Numa segunda frente, México e Canadá deverão ser muito influenciados pelas novas regras do jogo. Afinal, poucas nações estão tão intimamente ligadas aos EUA quanto o Canadá e o México, com cadeias de fornecimentos profundamente integrados e fluxos de comércio continental excedendo um bilião de biliões de dólares anualmente. A promessa de novas tarifas universais de 10% levanta preocupações naturais em todo este ecossistema. O Canadá exporta 75% de seus produtos para os EUA, com energia, automóveis e outras indústrias de manufatura pesada entre os principais produtos de exportação. O governo Trump pode significar problemas ainda maiores para o México. O presidente eleito alertou para implementar “quaisquer tarifas que forem necessárias - 100%, 200%, 1000%” para impedir importações de carros chineses via México e uma tarifa geral de 25% sobre todos os produtos mexicanos devido ao fluxo de migrantes pelo país.
Por fim, sem dúvida que o continente europeu será também um dos mais vulneráveis à agenda da nova presidência, devido aos estreitos vínculos comerciais e de segurança nacional com os Estados Unidos. À cabeça das preocupações estarão as tarifas, já que a nova administração pretende fechar o deficit comercial atual, de cerca de 155 mil milhões de euros com a zona do euro, e que em campanha assentava numa proposta de aplicação de um imposto de entre 10% a 20% sobre todas as importações. Reino Unido, Alemanha, Itália e Irlanda estão entre os mais vulneráveis devido aos elevados volumes de exportação para a América. O setor automóvel, que já se encontra em dificuldades na Europa, está no topo desta lista. O deficit comercial não é o único elefante na sala. As nações europeias sofrerão pressão crescente para se desvincular da China, e para que se cumpram as metas de gastos com defesa exigidas pela Organização do Tratado do Atlântico Norte (OTAN), sob pena de retirada de tropas e armas dos EUA do espaço Europeu.

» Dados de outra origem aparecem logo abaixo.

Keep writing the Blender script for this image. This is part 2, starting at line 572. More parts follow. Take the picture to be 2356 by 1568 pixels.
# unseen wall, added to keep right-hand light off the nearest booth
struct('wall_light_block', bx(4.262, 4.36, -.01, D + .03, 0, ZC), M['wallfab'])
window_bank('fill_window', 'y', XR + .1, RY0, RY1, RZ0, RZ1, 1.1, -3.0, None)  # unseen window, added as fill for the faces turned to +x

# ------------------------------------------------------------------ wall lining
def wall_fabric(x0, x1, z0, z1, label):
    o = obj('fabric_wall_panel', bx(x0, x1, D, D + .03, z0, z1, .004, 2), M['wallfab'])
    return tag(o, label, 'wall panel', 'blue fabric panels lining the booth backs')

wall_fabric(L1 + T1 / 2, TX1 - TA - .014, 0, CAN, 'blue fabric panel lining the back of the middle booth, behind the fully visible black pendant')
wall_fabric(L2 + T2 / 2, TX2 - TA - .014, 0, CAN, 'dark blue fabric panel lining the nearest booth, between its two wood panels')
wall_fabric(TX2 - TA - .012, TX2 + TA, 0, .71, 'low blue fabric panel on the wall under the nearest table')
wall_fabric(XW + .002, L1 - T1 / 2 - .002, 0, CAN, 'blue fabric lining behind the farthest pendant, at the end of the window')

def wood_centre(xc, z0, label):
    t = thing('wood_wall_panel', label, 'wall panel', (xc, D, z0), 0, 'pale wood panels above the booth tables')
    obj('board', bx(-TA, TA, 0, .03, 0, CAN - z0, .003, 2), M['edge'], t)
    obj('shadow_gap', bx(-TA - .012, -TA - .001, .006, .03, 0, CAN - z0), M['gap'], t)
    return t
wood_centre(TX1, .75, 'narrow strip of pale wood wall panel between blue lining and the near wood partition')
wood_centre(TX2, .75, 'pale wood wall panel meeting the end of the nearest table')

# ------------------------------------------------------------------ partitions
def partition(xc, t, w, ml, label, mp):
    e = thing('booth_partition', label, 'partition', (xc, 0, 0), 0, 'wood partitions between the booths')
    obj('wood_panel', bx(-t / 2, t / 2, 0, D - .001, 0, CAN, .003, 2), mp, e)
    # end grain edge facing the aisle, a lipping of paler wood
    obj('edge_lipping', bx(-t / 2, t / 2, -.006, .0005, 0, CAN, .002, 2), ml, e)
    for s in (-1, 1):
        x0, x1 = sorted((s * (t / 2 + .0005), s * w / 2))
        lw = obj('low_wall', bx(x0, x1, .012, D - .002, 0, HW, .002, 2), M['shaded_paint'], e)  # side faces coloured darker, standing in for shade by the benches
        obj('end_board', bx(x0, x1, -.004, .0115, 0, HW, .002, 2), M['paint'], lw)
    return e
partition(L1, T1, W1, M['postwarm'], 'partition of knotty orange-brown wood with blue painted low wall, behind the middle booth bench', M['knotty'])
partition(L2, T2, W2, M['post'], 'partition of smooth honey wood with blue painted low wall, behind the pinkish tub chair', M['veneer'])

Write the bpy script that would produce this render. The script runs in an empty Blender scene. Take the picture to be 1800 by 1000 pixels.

De acordo com números de alguns observadores como banco Goldman Sachs, as novas regras podem ter um impacto negativo de 1,1% no produto interno bruto (PIB) real em todo o continente europeu, o que deixa a olho nu que o eixo transatlântico perdeu de forma significativa a relevância que teve nas últimas décadas - e isso é sem dúvida uma mudança estrutural geopolítica no novo modelo de jogo global, ao qual a União Europeia, terá que encontrar forma rápida de se adaptar.